JリーグYBCルヴァンカップは31日に、いよいよグループステージの最終節を迎える。Aグループ、Bグループともに、いまだ1位突破を決めたチームは現れておらず、プレーオフステージに回る2位と3位のチームも決まっていない状況。最終節でその運命が決することとなる。
Aグループはすでに全日程を消化した首位仙台と2位のFC東京が1位通過を争う構図に。FC東京は今節、アウェイで清水と対戦。勝つか引き分けで仙台を上回るだけに、結果を得るためにもこれまでのメンバー構成と変えてくる可能性もある。あくまで勝利を目指すのか、最低限勝点1を加える戦いを狙うのか。指揮官の采配が大きなポイントとなりそうだ。清水はここまで5戦全敗と苦戦が続く。すでに決勝トーナメント進出の可能性はないが、リーグ戦に向けて良い流れを育むためにも、最終戦で意地を見せたいところだ。
プレーオフに進出できる3位争いは磐田と札幌に絞られた。両者の差は2ポイントしかなく、ともに勝利が求められる状況となっている。磐田はホームで大宮と対戦。前節、プロ初ゴールを決めた上原 力也ら若手が再び躍動すれば、3位確保は十分狙えるだろう。対する大宮は伊藤 彰新監督の初陣に。苦境に立たされているチームをいかに立て直してくるのか。その手腕に注目したい。
磐田を追う札幌は、柏をホームに迎える。突破の条件は勝利のみ。リーグ戦も含め、なかなか得点を奪えない状況が続いているだけに、まずは失点を与えず、少ないチャンスをモノにする戦いに勝機を見出したい。リーグ戦で好調の柏は、ルヴァンカップでは結果を得られていない。それでも、出場機会を得た若手がリーグ戦でも活躍する良い流れが生まれている。

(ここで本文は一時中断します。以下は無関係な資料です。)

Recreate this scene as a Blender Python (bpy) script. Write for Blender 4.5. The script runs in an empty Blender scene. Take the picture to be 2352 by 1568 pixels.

決勝トーナメント進出の可能性はすでに潰えているが、この好循環を最終戦でも保ちたいところだ。
Bグループの首位争いは、C大阪と神戸の2チームに絞られている。すでにスケジュールを終えた1位のC大阪を、神戸が勝点2差で追いかける状況。神戸は最終節で勝利を収めれば、立場を逆転できる状況だ。
今節はアウェイで新潟と対戦。ここまで未勝利で最下位に沈んでおり、リーグ戦でも厳しい戦いが続く相手だ。神戸とすれば勝利を手にするために、ベストに近いメンバーで臨んでくる可能性もあるだろう。知将・ネルシーニョ監督がいかなるメンバーを選択するのか。その用兵術が注目される。新潟は、呂比須 ワグナー監督の下で新たなスタイルを探っている段階。消化試合とはいえ、無駄にできる試合はひとつもなく、高いモチベーションと危機感を抱き、この最終戦に臨んでくるはずだ。
3位は、横浜FMと広島の2チームの争いに。今節の直接対決で、その雌雄を決する。勝てば2位位浮上の可能性もある横浜FMは、引き分けでも3位を確保できる。状況的には圧倒的優位だが、守りに入れば相手の圧力に押されてしまう危険性もあるだけに、積極的な戦いを示したいところ。調子を上げているウーゴ ヴィエイラがカギを握る存在となりそうだ。勝つしかない広島は、立ち上がりからアグレッシブに相手を押し込みたい。何より先制点を奪うことが重要で、リーグ戦で出番が減っている工藤 壮人ら攻撃陣の奮起が求められるだろう。
甲府vs鳥栖はいわゆる消化試合という位置づけだが、逆に言えば新たな可能性を示すチャンスの試合でもある。これまで出番の少ない選手や、虎視眈々と出場機会を窺う若手にとっては絶好のアピールの場となる。リーグ戦に向けての希望を見出すことができるのか。ニューパワーの台頭を期待したい。